Diyarbakır da vali daha doğrusu Kürt illerinde vali yetki üstüdür.
TBBM bile o kadar yetki ile donanımlı değildir.
Neden?
Kürtler sakıncalıdır. Kürtler PKK’lidir. Kürtler KCK’lidir. Kışkırtmaya hazırdır. Kışkırtılmak için yaratılmıştır. Kürtler çünkü BDP’lidir.
Milletin meclisinde çalışan vekilleri, onların genel başkanlarını kurşunlamak yani birebir hedef almak yeni bir şey değil. Pervin Buldan’ı vurmak o tetiği basana kim bilir ne kadar haz vermiştir?
Elbette o bir BDP’li yanı sıra bir Kürt ama her şeyden önce bir anne. Üstelik eğer bir annenin ayakları altındaysa cennet en çok ona yakışır.
Kim cennetten kovabilir ki bir anneyi?
Bir annenin cennetini malûllüğünüzle cehenneme çevirebilirsiniz belki ama onu kendi cennetinden yani inandığı o cennetten asla kovamayacağınızı binyıllardır Pervin Buldan gibi tüm Kürt anneleri defalarca size gösterdi.
Siz Ayla Akad’ın gözlerine su-biber gazı sıkabilirsiniz çünkü onun gözlerine bakacak kadar cesur değilsiniz.
Selahattin Demirtaş’a, Osman Baydemir’e saldırabilirsiniz. Tankınız, topunuz, silahınız, copunuz onların yüreğine inecek kadar gelişmedi daha. O silahı da asla icat edemezsiniz.
Siz onların bedenlerini ve bedenlerini saran gömleğin gücünü anlayamadınız.
Anlayabilseydiniz eğer elinde bir pet su şişesi ve bir kep ile insanların ne kadar güçlü bir düşünceye sahip olduğunu anlardınız ve belki o zaman elinizdeki silahların altında ne kadar çok ezildiğinizi bilirdiniz. Bilirdiniz ve ne kadar akıl malulü olduğunuzu da çözerdiniz.

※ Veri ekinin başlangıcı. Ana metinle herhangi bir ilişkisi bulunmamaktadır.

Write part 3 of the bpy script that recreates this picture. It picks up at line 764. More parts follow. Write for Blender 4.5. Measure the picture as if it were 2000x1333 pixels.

Evet, bu akıl malûlü durumunuzdan ne vakit kurtulabileceğinizi kestirmek zor.
Diyorsunuz ki benim Kürt kardeşim "terörle" arasına mesafe bırakacak.
Bu gidişle araya mesafe bırakacağı daha keskinleşiyor.
Çünkü Kürt kardeşleriniz bir miting yapmak istedi. Üstelik anayasa buna yüzde yüz alan yaratıyor. Üstelik ellerinde ve ceplerinde ne silah, ne kesici-delici bir alet var.
Yasakladınız.
Sahi malûl yasaklarınız yüzünden bu ülkeye kaybettirdiklerinizi bir düşünseniz.
Demokrasi, insan hakları, temel hakları bir kenara bırakın bu ülkeye, sevgiyi kaybettirdiğinizin farkında mısınız?
Faşizmi yerleştirmişliğinizi tescillemiş oldunuz.
"Kürt kardeşlerinizi” döverek göstermiş olduğunuz eylemin adına buz gibi bir faşizm denir ancak.
Eğer tankla topla, polis ordusuyla bir şehre giriyorsanız orada "Kürt kardeşiniz" yoktur demektir. Oradaki ruhu eğer siz kaba güçle vurma-kırma mantığı ile okursanız "Kürt kardeşleriniz" anlar ki gökyüzünde dolaşan helikopter kadar kaba ve uzaksınız onlara.
Vurdunuz- kırdınız…
Ne kazanmış oldunuz?
Ben söyleyeyim kocaman bir ayrışma.
Siz dün o meydanda "Kürt kardeşlerinize" bölündük dediniz. Kendi kararınızla bölünmenin tarihini yazdınız.
Diyarbakır da bir meydanda meydan okudunuz.
"Kürt kardeşim" dediğiniz ve size oy veren kürde de meydan okudunuz.
Onun için Kürtler elinde silah olsun olmasın tutumunuzu, gerçek niyetinizi anlamış oldu.
Boyalı basın fotoğrafını vermezse de sayfalarına o vahşetin, bu ret eden tutumunuzdan söz etmezse de yazarçizerler. Kürtler iradelerinin kabul edilmediğine tanık oldu bir kez daha…
Artık hayali kardeşlik söylemleri devri kapandı. Hayali o söyleme artık yanardönerler, yüzsüzler, riyakârlar bile kanmaz.
Orada o meydanda görülenlerin tanımı budur.